Long exposure to eliminate motion
This photo from Glacier National Park in Montana is all about capturing the mountain’s beautiful alpenglow (the glowing red light on the mountain opposite the sun). On this day, the water was extremely choppy. It was splashing my face and camera, and I had to frequently wipe the lens to ensure it was dry enough for a 30-second exposure.
Maybe you already know that I love minimalist compositions… so it may come as no surprise to you that my goal here was to simplify. For this shot, my camera was on a tripod with its feet in the water, and my camera about a foot above the surface. The 30-second exposure smoothed the motion of both the water and the clouds, drawing your eye to the main point of interest – the mountain’s beautiful red glow.
Photo Stacking for Super Long Exposure
In this photo, the North Star appears stationary over a moonlit Balanced Rock as other stars orbit around it.

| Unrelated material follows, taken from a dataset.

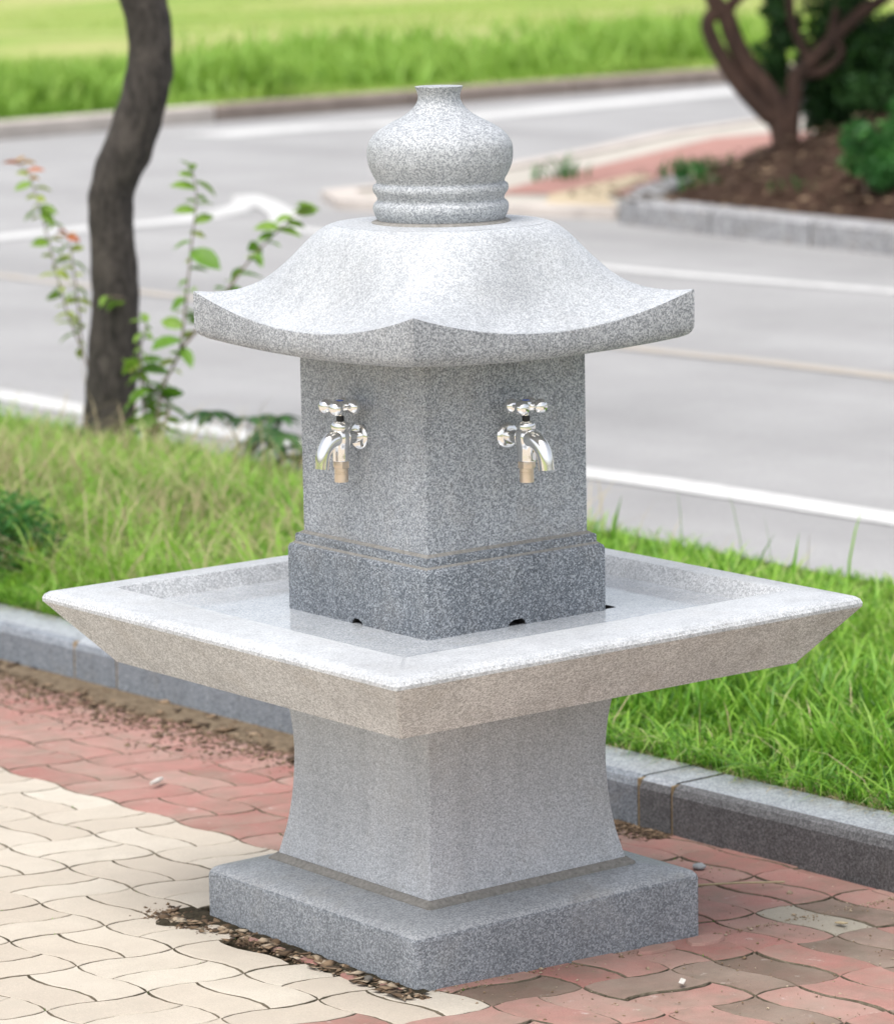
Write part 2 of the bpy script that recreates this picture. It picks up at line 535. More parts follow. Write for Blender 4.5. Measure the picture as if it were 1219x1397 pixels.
def blades(x, y, z, h, w, lean, tint, drop=0.35):
    """grass blades: 4 levels, tapering, bending over"""
    n = len(x)
    az = rng.uniform(0, 2 * PI, n)          # lean direction
    fa = az + rng.normal(PI / 2, 0.5, n)    # width direction
    ts = np.array([0.0, 0.35, 0.7, 1.0])
    ws = np.array([0.8, 1.0, 0.7, 0.0])
    V = np.zeros((n, 7, 3))
    k = 0
    for t, wv in zip(ts, ws):
        out = lean * (t ** 1.8) * h
        zz = h * (t - drop * lean * t ** 3)
        px = x + np.cos(az) * out
        py = y + np.sin(az) * out
        if wv > 0:
            dx, dy = np.cos(fa) * w * wv / 2, np.sin(fa) * w * wv / 2
            V[:, k] = np.stack([px - dx, py - dy, z + zz], 1)
            V[:, k + 1] = np.stack([px + dx, py + dy, z + zz], 1)
            k += 2
        else:
            V[:, k] = np.stack([px, py, z + zz], 1)
    base = (np.arange(n) * 7)[:, None]
    q = np.concatenate([base + np.array([[0, 1, 3, 2]]), base + np.array([[2, 3, 5, 4]])])
    t3 = base + np.array([[4, 5, 6]])
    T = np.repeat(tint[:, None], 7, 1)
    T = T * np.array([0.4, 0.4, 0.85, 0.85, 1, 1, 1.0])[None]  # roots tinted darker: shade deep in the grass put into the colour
    return V.reshape(-1, 3), [q, t3], T.ravel()

# ================================================================== THE SETTING
CAMXY = np.array([-3.278, -4.187])
def ground_z(x):
    return -0.038 * (x + 0.27)

def sheet(name, poly, z, mat, kind='structure', thick=0.0, parent=None):
    bm = bmesh.new()
    top = [bm.verts.new((x, y, z)) for x, y in poly]
    f = bm.faces.new(top)
    bm.normal_update()
    if f.normal.z < 0:
        f.normal_flip()
    if thick:
        r = bmesh.ops.extrude_face_region(bm, geom=[f])
        vs_ = [g for g in r['geom'] if isinstance(g, bmesh.types.BMVert)]
        for v in vs_:
            v.co.z += 0
        for v in top:
            v.co.z -= thick
    o = from_bm(name, bm, mat, parent)
    if kind and not parent:
        o['kind'] = kind
    return o

ROAD = -0.08
sheet('ground', [(-600, -600), (900, -600), (900, 900), (-600, 900)], -0.30, M['field'])
# asphalt of both carriageways
sheet('road', [(2.30, -60), (60, -60), (60, 17.0), (19.0, 20.0), (15.5, 19.45), (12.7, 18.95), (10.4, 18.42), (2.30, 16.6)], ROAD, M['asphalt'])
# pavement sand bed, falling towards the kerb
bm = bmesh.new()
x0, x1, y0, y1 = -6.0, 0.66, -9.0, 9.0
def bedz(x, d=0.016):
    return ground_z(x) - d
vv = [bm.verts.new(p) for p in ((x0, y0, bedz(x0)), (x1, y0, bedz(x1)), (x1, y1, bedz(x1)), (x0, y1, bedz(x0)))]
bm.faces.new(vv)
pavement = from_bm('pavement', bm, M['soil'])
pavement['kind'] = 'structure'

def far_paving():
    mt, n, l, b = newmat('paving_cream_far')
    br = n.new('ShaderNodeTexBrick')
    l.new(coords(n), br.inputs['Vector'])
    br.inputs['Color1'].default_value = (0.50, 0.43, 0.345, 1)
    br.inputs['Color2'].default_value = (0.57, 0.50, 0.41, 1)
    br.inputs['Mortar'].default_value = (0.16, 0.135, 0.10, 1)
    br.inputs['Scale'].default_value = 1.0
    br.inputs['Brick Width'].default_value = 0.166
    br.inputs['Row Height'].default_value = 0.083
    br.inputs['Mortar Size'].default_value = 0.003
    l.new(br.outputs['Color'], b.inputs['Base Color'])
    b.inputs['Roughness'].default_value = 0.95
    return mt
V0, V1, V2, V3, V4, V5 = (-0.98, 0.1), (-0.30, -0.80), (0.30, -0.98), (0.66, -0.60), (0.62, 2.60), (0.30, 2.75)
bm = bmesh.new()
cache = {}
def pvt(p):
    if p not in cache:
        cache[p] = bm.verts.new((p[0], p[1], bedz(p[0], 0.0045)))
    return cache[p]
for poly_ in ([V0, (-6, 0.1), (-6, -6), (-3, -6), V1], [V1, (-3, -6), (0.3, -6), V2], [V2, (0.3, -6), (0.66, -6), V3], [V4, (0.5, 9), (0.3, 9), V5], [V5, (0.3, 9), (-6, 9), (-6, 0.1), V0]):
    bm.faces.new([pvt(p) for p in poly_])
bm.normal_update()
for f_ in bm.faces:
    if f_.normal.z < 0:
        f_.normal_flip()
far_pave = from_bm('paving', bm, far_paving())
far_pave['kind'] = 'structure'

# ---- interlocking pavers, parquet of pairs, wavy edges
MOD = 0.083           # along x
MODY = 0.0858         # along y
SH = -0.04             # columns lean a little towards the kerb line
NX0, NY0 = -0.1035, 0.8285
AMP = 0.0074
def grid_pt(i, j):
    v = NY0 + j * MODY
    return np.array([NX0 + i * MOD + SH * (v - 0.63), v])
def wave(s):
    return {0.0: 0.0, 0.16: 0.55, 0.32: 0.95, 0.5: 0.88, 0.68: 0.95, 0.84: 0.55}[s] * AMP
S4 = (0.0, 0.16, 0.32, 0.5, 0.68, 0.84)
def h_edge(i, j):      # node (i,j) -> (i+1,j), bulging in y
    a, b = grid_pt(i, j), grid_pt(i + 1, j)
    sg = 1 if i % 2 == 0 else -1
    return [a + (b - a) * s + np.array([0, sg * wave(s if sg > 0 else s)]) for s in S4]
def v_edge(i, j):      # node (i,j) -> (i,j+1)
    a, b = grid_pt(i, j), grid_pt(i, j + 1)
    sg = 1 if j % 2 == 0 else -1
    return [a + (b - a) * s + np.array([sg * wave(s), 0]) for s in S4]
def outline(i, j, wi, hj):
    pts = []
    for k in range(wi):
        pts += h_edge(i + k, j)
    for k in range(hj):
        pts += v_edge(i + wi, j + k)
    def rev(edge_nodes):
        out = []
        for e, end in edge_nodes:
            out += [end] + e[:0:-1]
        return out
    pts += rev([(h_edge(i + k, j + hj), grid_pt(i + k + 1, j + hj)) for k in range(wi - 1, -1, -1)])
    pts += rev([(v_edge(i, j + k), grid_pt(i, j + k + 1)) for k in range(hj - 1, -1, -1)])
    return pts
def paver_mesh(i, j, wi, hj, seed):
    r = random.Random(seed)
    P = outline(i, j, wi, hj)
    c = sum(P) / len(P)
    n = len(P)
    # inward normals for inset
    def inset(d, z, jit=0):
        out = []
        for k in range(n):
            t = P[(k + 1) % n] - P[k - 1]
            t = t / np.linalg.norm(t)
            nn = np.array([-t[1], t[0]])
            q = P[k] + nn * (d + r.uniform(-jit, jit))
            out.append((q[0] - c[0], q[1] - c[1], z))
        return out
    bm = rings_bm([inset(0.0017, -0.05), inset(0.0017, -0.0045, 0.0008), inset(0.0026, -0.0012, 0.0006), inset(0.0038, 0.0, 0.0005)], cap_bottom=False, mats=[1, 1, 0])
    me = bpy.data.meshes.new('paver')
    bm.normal_update()
    bm.to_mesh(me)
    bm.free()
    me.materials.append(None)
    me.materials.append(M['joint'])
    for p in me.polygons:
        p.use_smooth = len(p.vertices) < 6
    return me
paver_types = {}
def get_paver(i, j, wi, hj, var):
    key = (i % 2, j % 2, wi, hj, var)
    if key not in paver_types:
        paver_types[key] = paver_mesh(i % 2, j % 2, wi, hj, hash(key) % 1000)
    return paver_types[key]
PL = (-0.2735, 0.2626, -0.2595, 0.2573)      # plinth footprint
VIEW = [(-0.98, 0.1), (-0.30, -0.80), (0.30, -0.98), (0.80, -0.30), (0.64, 2.60), (0.30, 2.75)]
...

Taken with my camera on a tripod, this photo is a combination of 180 shots – each with a 30 second exposure. Thirty seconds is enough time to capture tiny shifts in the position of the stars. To capture the motion of the stars over a few hours, you need an extremely long exposure… or a series of exposures that capture the motion in increments. I chose to create and blend a series of images. One extremely long exposure would create too much noise for a high quality photo. I blended the images in Photoshop.
Getting creative with shutter speed
With this first shot, I wanted to make the most of both the color and the circular movement of the leaves in the water.
A fast shutter speed would have captured small spots of color on the surface of the water. Because the swirling leaves were creating such an interesting pattern, I used a long shutter speed to capture long lines of color. These streaks fill a larger portion of the frame and make the image even more colorful than it was in reality. I also blended two exposures – one for the foreground, and one for the brighter waterfall in the background.
Whether you choose to ‘freeze’ a moving subject… or to capture its movement as a blur… or to hide moving elements with a long shutter speed, your options for playing with motion are endless. How do you most enjoy expressing motion in your photographs?